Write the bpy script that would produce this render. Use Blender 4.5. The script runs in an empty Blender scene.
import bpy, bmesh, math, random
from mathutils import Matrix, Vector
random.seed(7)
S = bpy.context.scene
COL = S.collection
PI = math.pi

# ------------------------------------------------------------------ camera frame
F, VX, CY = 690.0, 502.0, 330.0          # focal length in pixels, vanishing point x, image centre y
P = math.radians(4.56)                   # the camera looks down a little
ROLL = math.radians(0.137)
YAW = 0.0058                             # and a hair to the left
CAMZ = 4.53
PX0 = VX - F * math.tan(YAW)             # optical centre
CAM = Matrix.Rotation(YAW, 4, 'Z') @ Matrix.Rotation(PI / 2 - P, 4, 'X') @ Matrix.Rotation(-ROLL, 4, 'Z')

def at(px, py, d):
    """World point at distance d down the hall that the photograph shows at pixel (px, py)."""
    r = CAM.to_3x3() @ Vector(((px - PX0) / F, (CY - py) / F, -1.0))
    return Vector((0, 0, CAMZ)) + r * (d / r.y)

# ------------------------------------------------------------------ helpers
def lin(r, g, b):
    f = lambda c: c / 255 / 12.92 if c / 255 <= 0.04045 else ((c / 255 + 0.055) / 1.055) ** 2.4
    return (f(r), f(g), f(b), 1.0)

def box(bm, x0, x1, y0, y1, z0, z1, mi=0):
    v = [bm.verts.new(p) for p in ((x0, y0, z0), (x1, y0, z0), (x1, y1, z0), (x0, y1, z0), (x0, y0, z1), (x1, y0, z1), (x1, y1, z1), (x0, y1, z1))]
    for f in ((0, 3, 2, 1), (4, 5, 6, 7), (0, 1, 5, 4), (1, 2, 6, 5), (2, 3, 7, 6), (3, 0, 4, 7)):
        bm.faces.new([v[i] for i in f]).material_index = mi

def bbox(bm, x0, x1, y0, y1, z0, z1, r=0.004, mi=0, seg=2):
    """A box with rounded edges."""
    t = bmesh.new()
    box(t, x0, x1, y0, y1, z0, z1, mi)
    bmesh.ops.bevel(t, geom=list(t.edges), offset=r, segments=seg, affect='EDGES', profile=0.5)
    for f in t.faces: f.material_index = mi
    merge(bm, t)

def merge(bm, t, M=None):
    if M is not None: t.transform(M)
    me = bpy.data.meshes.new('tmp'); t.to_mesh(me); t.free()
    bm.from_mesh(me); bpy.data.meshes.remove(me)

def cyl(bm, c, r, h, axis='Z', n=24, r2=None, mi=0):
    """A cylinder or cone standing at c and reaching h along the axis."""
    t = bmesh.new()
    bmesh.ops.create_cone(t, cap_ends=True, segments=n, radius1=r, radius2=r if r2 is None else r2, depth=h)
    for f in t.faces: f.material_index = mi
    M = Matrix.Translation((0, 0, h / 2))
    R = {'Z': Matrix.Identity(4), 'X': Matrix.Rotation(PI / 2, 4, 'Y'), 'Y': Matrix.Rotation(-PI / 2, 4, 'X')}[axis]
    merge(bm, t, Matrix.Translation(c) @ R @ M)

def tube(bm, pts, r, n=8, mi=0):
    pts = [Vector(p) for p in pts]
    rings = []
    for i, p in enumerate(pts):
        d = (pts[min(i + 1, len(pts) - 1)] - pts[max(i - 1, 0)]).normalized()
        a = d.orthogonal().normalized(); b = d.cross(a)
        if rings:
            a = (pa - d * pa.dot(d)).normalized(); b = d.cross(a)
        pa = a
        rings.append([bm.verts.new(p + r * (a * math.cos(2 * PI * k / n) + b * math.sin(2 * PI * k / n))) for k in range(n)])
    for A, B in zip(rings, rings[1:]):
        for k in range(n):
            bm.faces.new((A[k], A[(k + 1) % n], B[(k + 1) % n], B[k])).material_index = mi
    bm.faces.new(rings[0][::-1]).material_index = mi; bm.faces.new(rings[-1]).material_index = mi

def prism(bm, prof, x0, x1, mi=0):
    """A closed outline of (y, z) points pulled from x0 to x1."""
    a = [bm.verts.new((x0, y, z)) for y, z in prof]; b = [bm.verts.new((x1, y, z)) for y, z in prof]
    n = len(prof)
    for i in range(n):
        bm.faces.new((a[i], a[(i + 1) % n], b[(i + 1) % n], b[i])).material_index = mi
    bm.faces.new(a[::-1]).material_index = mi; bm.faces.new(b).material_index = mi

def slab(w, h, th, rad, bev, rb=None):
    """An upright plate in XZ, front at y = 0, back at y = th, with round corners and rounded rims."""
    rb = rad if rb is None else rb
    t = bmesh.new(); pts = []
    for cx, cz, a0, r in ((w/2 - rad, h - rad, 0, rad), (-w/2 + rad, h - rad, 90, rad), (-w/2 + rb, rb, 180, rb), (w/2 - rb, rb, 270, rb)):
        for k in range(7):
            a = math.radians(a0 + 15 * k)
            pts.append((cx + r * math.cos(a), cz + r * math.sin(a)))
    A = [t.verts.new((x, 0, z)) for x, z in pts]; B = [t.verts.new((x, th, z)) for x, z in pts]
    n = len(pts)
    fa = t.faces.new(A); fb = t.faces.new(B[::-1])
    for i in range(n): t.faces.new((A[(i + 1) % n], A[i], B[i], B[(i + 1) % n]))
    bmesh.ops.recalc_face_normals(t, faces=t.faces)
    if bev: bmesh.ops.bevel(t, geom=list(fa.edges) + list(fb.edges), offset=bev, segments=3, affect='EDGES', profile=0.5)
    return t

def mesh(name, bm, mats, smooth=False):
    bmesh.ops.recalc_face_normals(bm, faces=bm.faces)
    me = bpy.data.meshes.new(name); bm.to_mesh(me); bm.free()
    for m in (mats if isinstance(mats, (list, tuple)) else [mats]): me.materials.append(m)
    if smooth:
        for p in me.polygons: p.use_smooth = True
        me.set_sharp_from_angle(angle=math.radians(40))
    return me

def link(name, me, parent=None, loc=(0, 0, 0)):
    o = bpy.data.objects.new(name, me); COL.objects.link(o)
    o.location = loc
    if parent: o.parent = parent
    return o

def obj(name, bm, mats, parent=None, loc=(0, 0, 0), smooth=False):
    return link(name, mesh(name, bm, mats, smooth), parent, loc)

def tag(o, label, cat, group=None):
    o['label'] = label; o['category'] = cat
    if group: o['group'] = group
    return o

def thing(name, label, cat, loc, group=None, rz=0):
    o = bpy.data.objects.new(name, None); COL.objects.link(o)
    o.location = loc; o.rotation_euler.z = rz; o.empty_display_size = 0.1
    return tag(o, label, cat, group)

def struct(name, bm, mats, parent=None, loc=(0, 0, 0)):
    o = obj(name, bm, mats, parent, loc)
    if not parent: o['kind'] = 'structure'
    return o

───

* [What is being asked]:
Write the data from above out again, exactly.

* [Task result]:
Write the bpy script that would produce this render. Use Blender 4.5. The script runs in an empty Blender scene.
import bpy, bmesh, math, random
from mathutils import Matrix, Vector
random.seed(7)
S = bpy.context.scene
COL = S.collection
PI = math.pi

# ------------------------------------------------------------------ camera frame
F, VX, CY = 690.0, 502.0, 330.0          # focal length in pixels, vanishing point x, image centre y
P = math.radians(4.56)                   # the camera looks down a little
ROLL = math.radians(0.137)
YAW = 0.0058                             # and a hair to the left
CAMZ = 4.53
PX0 = VX - F * math.tan(YAW)             # optical centre
CAM = Matrix.Rotation(YAW, 4, 'Z') @ Matrix.Rotation(PI / 2 - P, 4, 'X') @ Matrix.Rotation(-ROLL, 4, 'Z')

def at(px, py, d):
    """World point at distance d down the hall that the photograph shows at pixel (px, py)."""
    r = CAM.to_3x3() @ Vector(((px - PX0) / F, (CY - py) / F, -1.0))
    return Vector((0, 0, CAMZ)) + r * (d / r.y)

# ------------------------------------------------------------------ helpers
def lin(r, g, b):
    f = lambda c: c / 255 / 12.92 if c / 255 <= 0.04045 else ((c / 255 + 0.055) / 1.055) ** 2.4
    return (f(r), f(g), f(b), 1.0)

def box(bm, x0, x1, y0, y1, z0, z1, mi=0):
    v = [bm.verts.new(p) for p in ((x0, y0, z0), (x1, y0, z0), (x1, y1, z0), (x0, y1, z0), (x0, y0, z1), (x1, y0, z1), (x1, y1, z1), (x0, y1, z1))]
    for f in ((0, 3, 2, 1), (4, 5, 6, 7), (0, 1, 5, 4), (1, 2, 6, 5), (2, 3, 7, 6), (3, 0, 4, 7)):
        bm.faces.new([v[i] for i in f]).material_index = mi

def bbox(bm, x0, x1, y0, y1, z0, z1, r=0.004, mi=0, seg=2):
    """A box with rounded edges."""
    t = bmesh.new()
    box(t, x0, x1, y0, y1, z0, z1, mi)
    bmesh.ops.bevel(t, geom=list(t.edges), offset=r, segments=seg, affect='EDGES', profile=0.5)
    for f in t.faces: f.material_index = mi
    merge(bm, t)

def merge(bm, t, M=None):
    if M is not None: t.transform(M)
    me = bpy.data.meshes.new('tmp'); t.to_mesh(me); t.free()
    bm.from_mesh(me); bpy.data.meshes.remove(me)

def cyl(bm, c, r, h, axis='Z', n=24, r2=None, mi=0):
    """A cylinder or cone standing at c and reaching h along the axis."""
    t = bmesh.new()
    bmesh.ops.create_cone(t, cap_ends=True, segments=n, radius1=r, radius2=r if r2 is None else r2, depth=h)
    for f in t.faces: f.material_index = mi
    M = Matrix.Translation((0, 0, h / 2))
    R = {'Z': Matrix.Identity(4), 'X': Matrix.Rotation(PI / 2, 4, 'Y'), 'Y': Matrix.Rotation(-PI / 2, 4, 'X')}[axis]
    merge(bm, t, Matrix.Translation(c) @ R @ M)

def tube(bm, pts, r, n=8, mi=0):
    pts = [Vector(p) for p in pts]
    rings = []
    for i, p in enumerate(pts):
        d = (pts[min(i + 1, len(pts) - 1)] - pts[max(i - 1, 0)]).normalized()
        a = d.orthogonal().normalized(); b = d.cross(a)
        if rings:
            a = (pa - d * pa.dot(d)).normalized(); b = d.cross(a)
        pa = a
        rings.append([bm.verts.new(p + r * (a * math.cos(2 * PI * k / n) + b * math.sin(2 * PI * k / n))) for k in range(n)])
    for A, B in zip(rings, rings[1:]):
        for k in range(n):
            bm.faces.new((A[k], A[(k + 1) % n], B[(k + 1) % n], B[k])).material_index = mi
    bm.faces.new(rings[0][::-1]).material_index = mi; bm.faces.new(rings[-1]).material_index = mi

def prism(bm, prof, x0, x1, mi=0):
    """A closed outline of (y, z) points pulled from x0 to x1."""
    a = [bm.verts.new((x0, y, z)) for y, z in prof]; b = [bm.verts.new((x1, y, z)) for y, z in prof]
    n = len(prof)
    for i in range(n):
        bm.faces.new((a[i], a[(i + 1) % n], b[(i + 1) % n], b[i])).material_index = mi
    bm.faces.new(a[::-1]).material_index = mi; bm.faces.new(b).material_index = mi

def slab(w, h, th, rad, bev, rb=None):
    """An upright plate in XZ, front at y = 0, back at y = th, with round corners and rounded rims."""
    rb = rad if rb is None else rb
    t = bmesh.new(); pts = []
    for cx, cz, a0, r in ((w/2 - rad, h - rad, 0, rad), (-w/2 + rad, h - rad, 90, rad), (-w/2 + rb, rb, 180, rb), (w/2 - rb, rb, 270, rb)):
        for k in range(7):
            a = math.radians(a0 + 15 * k)
            pts.append((cx + r * math.cos(a), cz + r * math.sin(a)))
    A = [t.verts.new((x, 0, z)) for x, z in pts]; B = [t.verts.new((x, th, z)) for x, z in pts]
    n = len(pts)
    fa = t.faces.new(A); fb = t.faces.new(B[::-1])
    for i in range(n): t.faces.new((A[(i + 1) % n], A[i], B[i], B[(i + 1) % n]))
    bmesh.ops.recalc_face_normals(t, faces=t.faces)
    if bev: bmesh.ops.bevel(t, geom=list(fa.edges) + list(fb.edges), offset=bev, segments=3, affect='EDGES', profile=0.5)
    return t

def mesh(name, bm, mats, smooth=False):
    bmesh.ops.recalc_face_normals(bm, faces=bm.faces)
    me = bpy.data.meshes.new(name); bm.to_mesh(me); bm.free()
    for m in (mats if isinstance(mats, (list, tuple)) else [mats]): me.materials.append(m)
    if smooth:
        for p in me.polygons: p.use_smooth = True
        me.set_sharp_from_angle(angle=math.radians(40))
    return me

def link(name, me, parent=None, loc=(0, 0, 0)):
    o = bpy.data.objects.new(name, me); COL.objects.link(o)
    o.location = loc
    if parent: o.parent = parent
    return o

def obj(name, bm, mats, parent=None, loc=(0, 0, 0), smooth=False):
    return link(name, mesh(name, bm, mats, smooth), parent, loc)

def tag(o, label, cat, group=None):
    o['label'] = label; o['category'] = cat
    if group: o['group'] = group
    return o

def thing(name, label, cat, loc, group=None, rz=0):
    o = bpy.data.objects.new(name, None); COL.objects.link(o)
    o.location = loc; o.rotation_euler.z = rz; o.empty_display_size = 0.1
    return tag(o, label, cat, group)

def struct(name, bm, mats, parent=None, loc=(0, 0, 0)):
    o = obj(name, bm, mats, parent, loc)
    if not parent: o['kind'] = 'structure'
    return o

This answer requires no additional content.